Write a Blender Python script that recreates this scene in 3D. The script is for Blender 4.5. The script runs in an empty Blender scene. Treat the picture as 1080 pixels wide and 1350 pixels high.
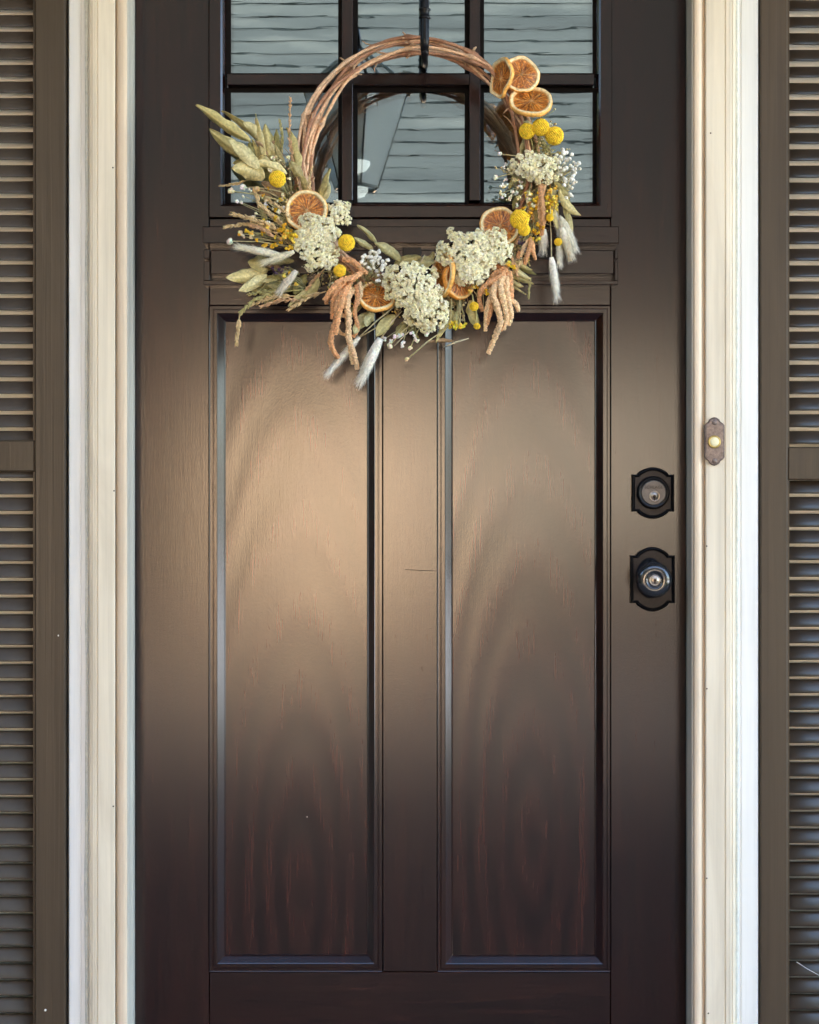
import bpy, math, random
from math import sin, cos, pi, radians, sqrt, atan2
from mathutils import Vector, Matrix, noise
random.seed(7)
R = random.random
U = random.uniform

# ------------------------------------------------------------------ camera, light, exposure
SC = bpy.context.scene
D = 2.6            # camera to door face, metres
S = 0.00126        # metres per photo pixel on the door face
HY = 640           # photo row of the horizon
ZC = 1.105         # camera height above the porch floor
cam_d = bpy.data.cameras.new('camera'); cam = bpy.data.objects.new('camera', cam_d)
SC.collection.objects.link(cam); SC.camera = cam
cam.location = (0, -D, ZC); cam.rotation_euler = (radians(90), 0, 0)
cam_d.sensor_fit = 'VERTICAL'; cam_d.sensor_height = 36; cam_d.sensor_width = 36
cam_d.lens = 36*(D/S)/1350
cam_d.shift_y = -(675-HY)/1350
cam_d.clip_start = 0.05; cam_d.clip_end = 500

SUN_EL, SUN_AZ = radians(40), radians(24)      # the sun stands behind the house
world = bpy.data.worlds.new('World'); SC.world = world; world.use_nodes = True
wn = world.node_tree
sky = wn.nodes.new('ShaderNodeTexSky'); sky.sky_type = 'NISHITA'; sky.sun_disc = False
sky.sun_elevation = SUN_EL; sky.sun_rotation = SUN_AZ
bg = wn.nodes['Background']; bg.inputs['Strength'].default_value = 0.12
wn.links.new(sky.outputs[0], bg.inputs['Color'])
sd = bpy.data.lights.new('sun', 'SUN'); sd.energy = 5.0; sd.angle = radians(0.5); sd.color = (1, .93, .82)
sun = bpy.data.objects.new('sun', sd); SC.collection.objects.link(sun)
sv = Vector((sin(SUN_AZ)*cos(SUN_EL), cos(SUN_AZ)*cos(SUN_EL), sin(SUN_EL)))
sun.rotation_euler = sv.to_track_quat('Z', 'Y').to_euler(); sun.location = (0, 8, 12)
vs = SC.view_settings; vs.view_transform = 'Standard'; vs.look = 'None'; vs.gamma = 1; vs.use_curve_mapping = False
vs.exposure = 3.9

# ------------------------------------------------------------------ helpers
def P(px, py, h=0.0):
    k = (D-h)/D
    return Vector(((px-540)*S*k, -h, ZC+(HY-py)*S*k))
def X(px, h=0.0): return (px-540)*S*(D-h)/D
def Z(py, h=0.0): return ZC+(HY-py)*S*(D-h)/D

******

### Work to complete
Determine the number of lines containing "scene". Write only that number.

### Solved problem
2